• _PROBLEM STATEMENT_:
Everything from the first line of the data through the line with "R = math.radians" is to be echoed exactly, minus the pictures.
— Start of LISTING —
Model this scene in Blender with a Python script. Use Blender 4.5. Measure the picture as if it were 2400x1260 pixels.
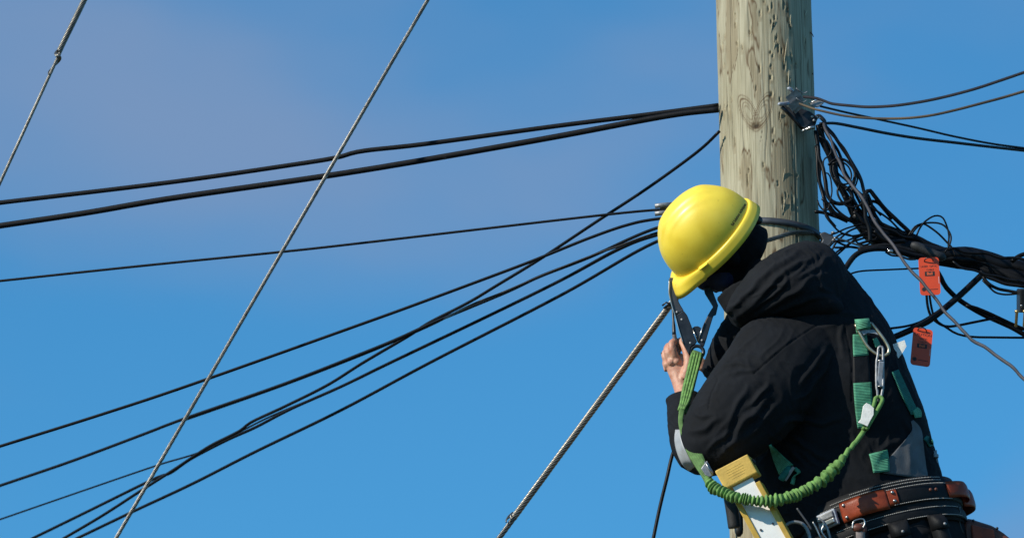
import bpy, bmesh, math, random
import numpy as np
from mathutils import Vector, Matrix
from mathutils.bvhtree import BVHTree

for o in list(bpy.data.objects):
    bpy.data.objects.remove(o)
scene = bpy.context.scene
COL = scene.collection
random.seed(7)
rng = np.random.default_rng(11)
R = math.radians

# ------------------------------------------------------------------ camera
PITCH = R(18.0)
FPX = 13000.0                       # focal length in pixels of the 2400 px wide photograph
CAM = Vector((0, 0, 1.7))
CF = Vector((0, math.cos(PITCH), math.sin(PITCH)))
CU = Vector((0, -math.sin(PITCH), math.cos(PITCH)))
CR = Vector((1, 0, 0))
cam_data = bpy.data.cameras.new('camera')
cam = bpy.data.objects.new('camera', cam_data)
COL.objects.link(cam)
cam.location = CAM
cam.rotation_euler = (R(90) + PITCH, 0, 0)
cam_data.sensor_width = 36
cam_data.lens = 36 * FPX / 2400
cam_data.clip_end = 5000
cam_data.dof.use_dof = True
cam_data.dof.focus_distance = 15.05
cam_data.dof.aperture_fstop = 9.0
scene.camera = cam

# ------------------------------------------------------------------ sky, sun, exposure
SUN_AZ, SUN_EL = R(58), R(32)       # azimuth measured from the camera side towards the left
to_sun = Vector((-math.sin(SUN_AZ) * math.cos(SUN_EL), -math.cos(SUN_AZ) * math.cos(SUN_EL), math.sin(SUN_EL)))
world = bpy.data.worlds.new('World')
scene.world = world
world.use_nodes = True
wn, wl_ = world.node_tree.nodes, world.node_tree.links
wn.clear()
w_out = wn.new('ShaderNodeOutputWorld')
w_bg = wn.new('ShaderNodeBackground')
w_bg.inputs['Strength'].default_value = 0.094
sky = wn.new('ShaderNodeTexSky')
sky.sky_type = 'NISHITA'
sky.sun_disc = False
sky.sun_elevation = SUN_EL
sky.sun_rotation = math.atan2(to_sun.x, to_sun.y)
sky.air_density = 1.0
sky.dust_density = 0.15
sky.ozone_density = 3.0
tint = wn.new('ShaderNodeMix'); tint.data_type = 'RGBA'; tint.blend_type = 'MULTIPLY'
tint.inputs['Factor'].default_value = 1.0
tint.inputs[7].default_value = (0.45, 1.23, 1.54, 1)
wl_.new(sky.outputs['Color'], tint.inputs[6])
tc = wn.new('ShaderNodeTexCoord')
mp = wn.new('ShaderNodeMapping')
mp.inputs['Location'].default_value = (15.28, 6.3, 2.48)
mp.inputs['Rotation'].default_value = (0, R(25), 0)
mp.inputs['Scale'].default_value = (7.0, 7.0, 13.0)
nz = wn.new('ShaderNodeTexNoise')
nz.inputs['Scale'].default_value = 1.0
nz.inputs['Detail'].default_value = 4.0
nz.inputs['Roughness'].default_value = 0.42
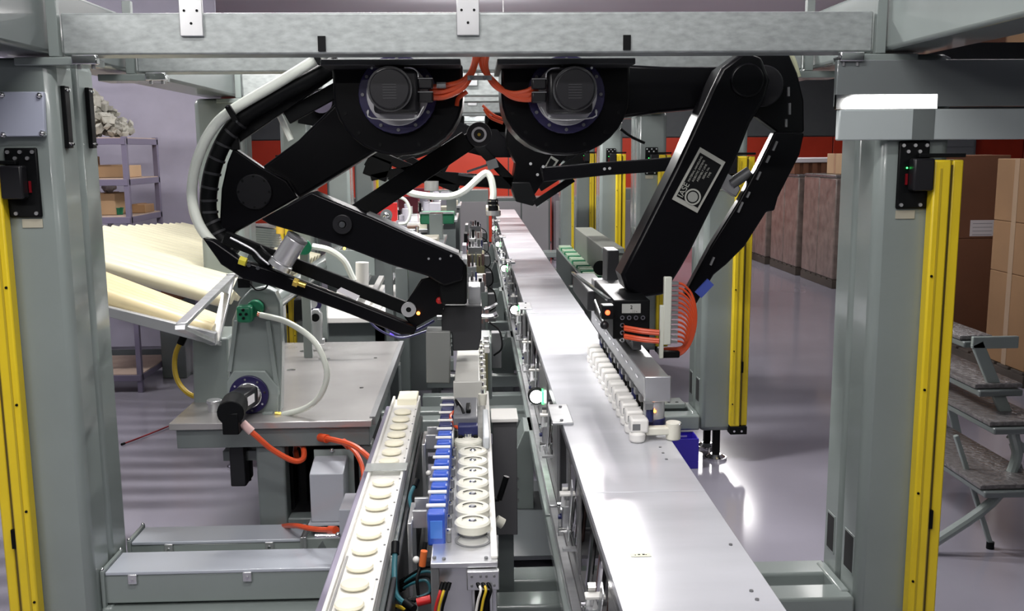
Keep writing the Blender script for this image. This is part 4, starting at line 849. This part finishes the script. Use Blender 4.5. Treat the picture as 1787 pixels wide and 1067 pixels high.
# green-grey second machine behind the table
mb = thing('machine_cabinet', 'grey-green cabinet with white top behind the machine table', 'machine', (-.85, 5.6, 0))
a, b = P(550, 560, Y=5.3), P(672, 560, Y=5.3)
mcab = B().box(a.x, b.x, 5.3, 5.36, P(600, 597, Y=5.3).z-.02, P(600, 563, Y=5.3).z).box(a.x, a.x+.06, 5.3, 6.2, 0, P(600, 563, Y=5.3).z).box(b.x-.06, b.x, 5.3, 6.2, 0, P(600, 563, Y=5.3).z)
part('frame', mcab, PAINT2, mb, .004); part('dark_inside', B().box(a.x+.06, b.x-.06, 5.4, 6.1, .2, P(600, 565, Y=5.3).z), DARKH, mb)
part('top', B().box(a.x-.02, b.x+.02, 5.27, 6.6, P(600, 563, Y=5.3).z, P(600, 553, Y=5.3).z), WHT, mb, .004)
for i, (px, py) in enumerate(((660, 510), (683, 505), (640, 500))): part('guide_rail', B().quadprism(P(px-30, py+45, Y=5.4), P(px+6, py-25, Y=6.3), .035, (0, 0, 1), .03), (WHT, ALU, ALU)[i], mb, .003)
part('rear_frame', B().box(P(570, 500, Y=6.2).x, P(655, 500, Y=6.2).x, 6.2, 6.26, .9, P(600, 437, Y=6.2).z), PAINT, mb, .004)
part('right_post', B().box(P(690, 500, Y=5.6).x, P(712, 500, Y=5.6).x, 5.6, 5.68, 0, P(600, 470, Y=5.6).z), PAINT2, mb, .004)
lv = thing('lever_arm', 'pale grey lever arm with round black knob standing at the back of the table', 'lever', P(548, 598, Z=.75))
plate('arm', [(540, 548), (546, 540), (555, 540), (561, 548), (562, 592), (566, 592), (566, 602), (536, 602), (538, 592)], 4.55, .03, ALU, lv, .004)
p = P(550, 555, Y=4.54); part('knob', B().cyl(p, p+Vector((0, .02, 0)), .019), BLKM, lv)
sm = thing('motor_unit', 'black motor with purple ring behind the hose loop', 'motor', P(520, 560, Y=4.75))
part('body', B().prism(PY([(512, 522), (532, 520), (534, 560), (512, 564)], 4.75), (0, .12, 0)), BLKM, sm, .01); p = P(545, 530, Y=4.8); part('ring', B().ring(p, (0, 1, 0), .025, .045, .02), PURP, sm); part('hub', B().cyl(p, p+Vector((0, .02, 0)), .025), ALU, sm)
part('bracket', B().box(p.x-.05, p.x+.06, 4.86, 4.9, .75, p.z), PAINT, sm)
hb = thing('green_gland', 'green gland with pale hose curving right, seen above the left tool link', 'gland', P(530, 432, Y=4.4))
part('body', B().cyl(P(530, 432, Y=4.3), P(530, 432, Y=4.4), .035), GREENP, hb, .004)
part('hose', B().tube(PY([(545, 430), (575, 437), (600, 455), (613, 480), (618, 490)], 4.35), .014), HOSE, hb)
part('yellow_lamp', B().ball(P(601, 434, Y=4.35), .006), mat('yellow_led', (1, .8, .1), .4, emit=(1, .8, .05), estr=6), hb)
part('bracket', B().box(P(530, 432, Y=4.4).x-.02, P(530, 432, Y=4.4).x+.02, 4.4, 4.43, .75, P(530, 432, Y=4.4).z+.03), PAINT, hb, .004)
part('side_white_bottle', B().cyl(P(632, 500, Y=4.45), P(632, 458, Y=4.45), .03), WHT, hb)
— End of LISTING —
• _WRITTEN SOLUTION_:
Model this scene in Blender with a Python script. Use Blender 4.5. Measure the picture as if it were 2400x1260 pixels.
import bpy, bmesh, math, random
import numpy as np
from mathutils import Vector, Matrix
from mathutils.bvhtree import BVHTree

for o in list(bpy.data.objects):
    bpy.data.objects.remove(o)
scene = bpy.context.scene
COL = scene.collection
random.seed(7)
rng = np.random.default_rng(11)
R = math.radians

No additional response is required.